I think I should seek some counseling. I have a literary addiction. I am rapidly running out of room. I have stacks of books on top of the books on my bookcases. No wonder I’m sneezing all the time.
So, in the proceess of counting all of my books I realized how utterly dusty they are. I’m going to use up my remaining Swiffers.
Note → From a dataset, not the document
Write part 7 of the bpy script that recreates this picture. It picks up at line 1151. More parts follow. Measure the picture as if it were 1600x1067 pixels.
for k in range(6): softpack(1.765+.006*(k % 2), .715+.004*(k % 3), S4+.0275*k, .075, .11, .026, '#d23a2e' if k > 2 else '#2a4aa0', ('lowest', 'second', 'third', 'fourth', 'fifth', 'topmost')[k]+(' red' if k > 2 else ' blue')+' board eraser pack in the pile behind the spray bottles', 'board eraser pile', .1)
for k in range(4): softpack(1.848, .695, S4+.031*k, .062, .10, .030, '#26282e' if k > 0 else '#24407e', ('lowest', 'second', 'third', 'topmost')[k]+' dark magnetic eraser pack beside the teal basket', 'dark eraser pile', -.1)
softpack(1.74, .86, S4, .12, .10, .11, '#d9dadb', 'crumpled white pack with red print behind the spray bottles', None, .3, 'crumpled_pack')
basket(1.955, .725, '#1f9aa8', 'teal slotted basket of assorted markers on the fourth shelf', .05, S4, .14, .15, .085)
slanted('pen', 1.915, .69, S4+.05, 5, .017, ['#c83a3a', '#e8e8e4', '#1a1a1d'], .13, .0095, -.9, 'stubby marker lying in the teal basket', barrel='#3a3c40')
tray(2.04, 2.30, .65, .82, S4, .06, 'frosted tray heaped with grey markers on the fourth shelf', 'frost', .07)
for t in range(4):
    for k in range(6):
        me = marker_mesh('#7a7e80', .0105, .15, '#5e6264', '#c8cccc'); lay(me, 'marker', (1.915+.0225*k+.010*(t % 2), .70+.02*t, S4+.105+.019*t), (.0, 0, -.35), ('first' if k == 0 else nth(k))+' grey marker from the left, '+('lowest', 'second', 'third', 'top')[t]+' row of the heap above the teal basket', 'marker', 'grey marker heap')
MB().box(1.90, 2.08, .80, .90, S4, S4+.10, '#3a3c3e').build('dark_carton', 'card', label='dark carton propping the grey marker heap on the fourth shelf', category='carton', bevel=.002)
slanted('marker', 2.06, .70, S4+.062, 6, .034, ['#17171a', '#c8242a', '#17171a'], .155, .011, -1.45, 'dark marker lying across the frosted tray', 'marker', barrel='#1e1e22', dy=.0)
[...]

Voulez-voulez-vous Swiffers.
>17 days. That’s how many days I have been stuck in my apartment. 17 bloody days. Can’t walk anywhere, can’t drive anywhere; I am imprisoned by a broken foot. I am on the brink of madness. Perhaps if I had children, or friends who weren’t my co-workers and AT work, my days wouldn’t be as mundane. I’m stuck in this giant temporal jellyfish with no structure or purpose. I am not structured enough to assign myself tasks to do. I tend to be insubordinate to myself. Although I do know that tomorrow I have to call and make yet another student loan payment. And yes, I have paintings to work on, but that’s not the type of work that rotates on a schedule. And daytime TV is the same fucking series of shows day after bloody day. If I didn’t have my entire collection of Monty Python on DVD I might be in some serious trouble with the law. My mother is more than likely sick of hearing from me. My dogs don’t do a whole lot; they have more fun outside, and I can’t handle them both on leashes by myself. We need dog food. I asked Bryan if we could go get dog food. I need out of this house. He’s working late today. Damn Microsoft. I need to go get dog food. I need to be away from this place for an extended period of time. I think we need to go get dog food in Vancouver. Yes, Vancouver sounds lovely. Ah, the sun is peeking through again.
Voulez-voulez-vous Vancouver.
I just want to sleep. Can’t do it. Not sleeping at night, can’t sleep during the day…that’ll really mess up my sleep schedule.
BLOODY HELL!!! Stop with the damn WHINING! Bee-yatch.
I suck. I suck I suck my brain is stuck down on my luck feel lie a shmuck my mood’s in muck oh what the fuck???
Hmm.
Bryan is home, I believe. Yes! Someone to entertain me. Still maintains Vancouver for dog food is not a good idea.
He sucks.
Ugh…someone got stabbed by a screwdriver. Oh! Here’s my consumers of said dog food:

Greyhound’s official name: Gee
Unofficial name: Bee
Beagle’s official name: Duke
Unofficial name: Koo.
There will be a quiz later.
That is all.
Voulez-voulez-vous quiz.
>Strange things are afoot.
You know that cat that was just in here? Just ran out the door? Well, he comes up to the counter, you know, and I say, “What’s the word, turd?” and he lays down this burrito, and he kinda looks at me, kinda stares at me, and says, “I have but recently returned from the Valley of the Shadow of Death. I am rapturously breathing in all the odors and essences of life. I’ve been to the brink of total oblivion. I remember and foment the desire to remember everything.”
Tis but a pity the imperceptible flan has yet to create the eddy jetty.